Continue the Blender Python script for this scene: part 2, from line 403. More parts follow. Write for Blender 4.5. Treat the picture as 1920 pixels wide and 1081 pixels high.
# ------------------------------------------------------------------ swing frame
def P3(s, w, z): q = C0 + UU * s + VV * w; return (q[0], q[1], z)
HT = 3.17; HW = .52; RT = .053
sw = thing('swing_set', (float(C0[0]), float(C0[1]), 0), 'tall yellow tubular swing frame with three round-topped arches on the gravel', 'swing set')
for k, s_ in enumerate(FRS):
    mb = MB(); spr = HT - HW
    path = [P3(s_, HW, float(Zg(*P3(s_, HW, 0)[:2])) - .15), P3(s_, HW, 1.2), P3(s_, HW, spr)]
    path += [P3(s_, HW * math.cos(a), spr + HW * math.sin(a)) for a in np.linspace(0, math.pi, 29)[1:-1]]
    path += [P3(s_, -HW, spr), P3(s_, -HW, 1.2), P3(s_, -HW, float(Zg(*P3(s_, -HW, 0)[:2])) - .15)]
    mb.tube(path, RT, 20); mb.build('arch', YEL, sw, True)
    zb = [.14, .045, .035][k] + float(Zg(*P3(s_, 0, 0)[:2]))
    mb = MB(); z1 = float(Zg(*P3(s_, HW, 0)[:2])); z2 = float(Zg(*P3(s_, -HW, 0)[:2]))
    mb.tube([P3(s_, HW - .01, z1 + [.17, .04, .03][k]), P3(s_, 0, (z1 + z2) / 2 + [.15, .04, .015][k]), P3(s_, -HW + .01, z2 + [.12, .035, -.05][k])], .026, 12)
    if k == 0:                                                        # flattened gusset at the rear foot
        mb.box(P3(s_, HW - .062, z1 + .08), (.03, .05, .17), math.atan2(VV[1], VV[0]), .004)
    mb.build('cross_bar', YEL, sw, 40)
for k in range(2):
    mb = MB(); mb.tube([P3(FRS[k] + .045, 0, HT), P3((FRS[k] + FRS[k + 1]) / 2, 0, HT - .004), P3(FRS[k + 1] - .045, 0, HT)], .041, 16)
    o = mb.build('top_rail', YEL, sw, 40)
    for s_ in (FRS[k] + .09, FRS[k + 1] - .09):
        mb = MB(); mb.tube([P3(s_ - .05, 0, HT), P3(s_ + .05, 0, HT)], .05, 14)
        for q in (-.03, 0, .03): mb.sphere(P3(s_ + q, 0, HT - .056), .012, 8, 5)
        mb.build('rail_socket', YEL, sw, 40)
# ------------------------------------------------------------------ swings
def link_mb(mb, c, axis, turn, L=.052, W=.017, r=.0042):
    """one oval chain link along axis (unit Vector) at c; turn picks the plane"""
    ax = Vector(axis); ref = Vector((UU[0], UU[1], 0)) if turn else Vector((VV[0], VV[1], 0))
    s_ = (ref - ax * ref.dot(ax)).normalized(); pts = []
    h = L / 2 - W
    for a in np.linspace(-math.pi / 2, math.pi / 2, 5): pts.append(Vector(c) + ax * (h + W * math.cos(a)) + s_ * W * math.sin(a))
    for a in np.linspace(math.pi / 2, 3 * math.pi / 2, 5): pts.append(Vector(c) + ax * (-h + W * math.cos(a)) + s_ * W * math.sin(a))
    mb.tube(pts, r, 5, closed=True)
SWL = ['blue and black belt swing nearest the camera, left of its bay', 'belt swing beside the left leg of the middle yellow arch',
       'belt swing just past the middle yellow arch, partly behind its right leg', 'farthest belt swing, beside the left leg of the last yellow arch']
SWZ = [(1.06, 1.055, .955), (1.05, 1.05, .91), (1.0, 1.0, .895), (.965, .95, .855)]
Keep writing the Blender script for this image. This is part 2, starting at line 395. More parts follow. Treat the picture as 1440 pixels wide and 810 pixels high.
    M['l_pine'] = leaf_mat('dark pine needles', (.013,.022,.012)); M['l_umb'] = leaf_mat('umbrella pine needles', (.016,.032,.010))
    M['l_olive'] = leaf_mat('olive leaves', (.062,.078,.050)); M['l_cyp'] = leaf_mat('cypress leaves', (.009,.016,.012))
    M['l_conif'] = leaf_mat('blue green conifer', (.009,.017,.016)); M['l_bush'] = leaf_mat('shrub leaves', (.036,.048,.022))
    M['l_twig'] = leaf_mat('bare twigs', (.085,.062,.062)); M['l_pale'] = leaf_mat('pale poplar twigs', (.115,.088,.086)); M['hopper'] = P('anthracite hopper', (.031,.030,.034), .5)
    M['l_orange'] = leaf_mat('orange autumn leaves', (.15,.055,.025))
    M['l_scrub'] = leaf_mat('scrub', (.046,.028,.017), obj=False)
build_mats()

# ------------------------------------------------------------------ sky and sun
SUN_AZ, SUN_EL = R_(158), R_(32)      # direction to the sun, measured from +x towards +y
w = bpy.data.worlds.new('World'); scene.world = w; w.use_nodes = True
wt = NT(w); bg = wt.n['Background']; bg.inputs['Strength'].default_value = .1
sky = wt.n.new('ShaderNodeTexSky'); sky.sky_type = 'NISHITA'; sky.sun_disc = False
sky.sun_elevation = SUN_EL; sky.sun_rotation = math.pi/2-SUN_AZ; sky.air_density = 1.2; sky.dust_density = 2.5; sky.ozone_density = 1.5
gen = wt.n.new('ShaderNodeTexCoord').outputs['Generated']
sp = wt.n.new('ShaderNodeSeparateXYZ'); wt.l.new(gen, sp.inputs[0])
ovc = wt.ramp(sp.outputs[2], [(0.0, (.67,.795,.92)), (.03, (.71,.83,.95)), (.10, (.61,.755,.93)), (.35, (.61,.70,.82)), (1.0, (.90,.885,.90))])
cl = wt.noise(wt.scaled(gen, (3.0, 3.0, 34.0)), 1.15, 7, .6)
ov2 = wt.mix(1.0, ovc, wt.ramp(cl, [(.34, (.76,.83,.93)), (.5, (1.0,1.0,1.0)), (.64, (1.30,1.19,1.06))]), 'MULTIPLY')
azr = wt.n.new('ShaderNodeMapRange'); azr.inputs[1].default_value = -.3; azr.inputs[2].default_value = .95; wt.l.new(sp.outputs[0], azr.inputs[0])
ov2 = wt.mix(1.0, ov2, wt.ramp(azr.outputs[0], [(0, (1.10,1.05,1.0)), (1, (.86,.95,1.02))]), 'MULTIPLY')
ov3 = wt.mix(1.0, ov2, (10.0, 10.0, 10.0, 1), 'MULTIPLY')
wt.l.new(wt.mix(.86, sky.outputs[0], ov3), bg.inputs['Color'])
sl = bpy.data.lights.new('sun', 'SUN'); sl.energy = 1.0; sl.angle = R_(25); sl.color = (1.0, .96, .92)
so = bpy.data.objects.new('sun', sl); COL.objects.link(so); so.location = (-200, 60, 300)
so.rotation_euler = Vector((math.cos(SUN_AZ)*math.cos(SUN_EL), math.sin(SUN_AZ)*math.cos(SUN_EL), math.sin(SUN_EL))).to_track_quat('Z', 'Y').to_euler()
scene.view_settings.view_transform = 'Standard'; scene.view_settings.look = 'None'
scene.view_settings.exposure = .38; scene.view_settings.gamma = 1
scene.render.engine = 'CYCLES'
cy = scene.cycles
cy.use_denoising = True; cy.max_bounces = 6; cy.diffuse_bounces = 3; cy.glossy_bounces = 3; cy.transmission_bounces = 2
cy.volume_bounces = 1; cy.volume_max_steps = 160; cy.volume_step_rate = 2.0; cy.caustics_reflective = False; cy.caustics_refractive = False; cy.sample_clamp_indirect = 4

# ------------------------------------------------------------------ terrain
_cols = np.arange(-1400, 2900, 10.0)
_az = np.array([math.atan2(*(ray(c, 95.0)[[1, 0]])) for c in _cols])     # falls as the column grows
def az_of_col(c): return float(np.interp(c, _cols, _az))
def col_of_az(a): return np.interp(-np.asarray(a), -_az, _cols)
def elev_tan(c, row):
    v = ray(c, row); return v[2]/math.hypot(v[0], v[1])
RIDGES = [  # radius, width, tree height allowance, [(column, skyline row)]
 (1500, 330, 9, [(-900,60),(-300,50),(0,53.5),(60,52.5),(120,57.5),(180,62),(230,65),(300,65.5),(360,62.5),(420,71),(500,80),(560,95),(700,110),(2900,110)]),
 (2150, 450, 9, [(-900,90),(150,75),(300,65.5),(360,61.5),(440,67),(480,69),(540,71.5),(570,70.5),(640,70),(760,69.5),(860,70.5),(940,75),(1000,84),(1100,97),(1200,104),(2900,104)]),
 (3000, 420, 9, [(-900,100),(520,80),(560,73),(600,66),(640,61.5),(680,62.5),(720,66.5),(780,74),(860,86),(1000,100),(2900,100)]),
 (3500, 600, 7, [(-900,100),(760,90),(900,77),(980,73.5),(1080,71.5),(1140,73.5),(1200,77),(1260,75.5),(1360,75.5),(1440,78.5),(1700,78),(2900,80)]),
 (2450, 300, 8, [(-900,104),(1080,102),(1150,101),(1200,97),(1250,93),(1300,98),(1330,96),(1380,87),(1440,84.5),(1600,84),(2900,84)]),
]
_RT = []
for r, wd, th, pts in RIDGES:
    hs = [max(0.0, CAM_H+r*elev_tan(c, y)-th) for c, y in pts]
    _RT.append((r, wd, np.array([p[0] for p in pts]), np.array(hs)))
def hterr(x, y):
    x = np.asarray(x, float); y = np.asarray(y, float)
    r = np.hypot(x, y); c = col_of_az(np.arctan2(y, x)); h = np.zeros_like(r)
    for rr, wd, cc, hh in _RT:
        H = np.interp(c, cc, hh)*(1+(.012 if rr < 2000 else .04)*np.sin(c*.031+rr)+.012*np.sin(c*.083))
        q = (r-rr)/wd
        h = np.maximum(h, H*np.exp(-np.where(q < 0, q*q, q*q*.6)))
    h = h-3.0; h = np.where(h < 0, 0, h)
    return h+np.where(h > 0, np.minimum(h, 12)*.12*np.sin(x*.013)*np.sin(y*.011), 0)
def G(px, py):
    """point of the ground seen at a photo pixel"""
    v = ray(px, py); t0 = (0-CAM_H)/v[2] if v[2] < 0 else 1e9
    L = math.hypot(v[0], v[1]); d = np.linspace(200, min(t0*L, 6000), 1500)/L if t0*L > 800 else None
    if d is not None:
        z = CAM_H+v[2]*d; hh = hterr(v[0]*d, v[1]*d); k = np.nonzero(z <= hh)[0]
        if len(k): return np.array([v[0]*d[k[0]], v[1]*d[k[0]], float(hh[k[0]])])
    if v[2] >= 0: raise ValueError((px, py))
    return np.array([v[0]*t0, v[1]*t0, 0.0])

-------

> _REQUIREMENT_: The answer is the number of lines in the preceding material that hold "scene"; write that number and nothing else.

> _RESULT FOR THIS TASK_: 6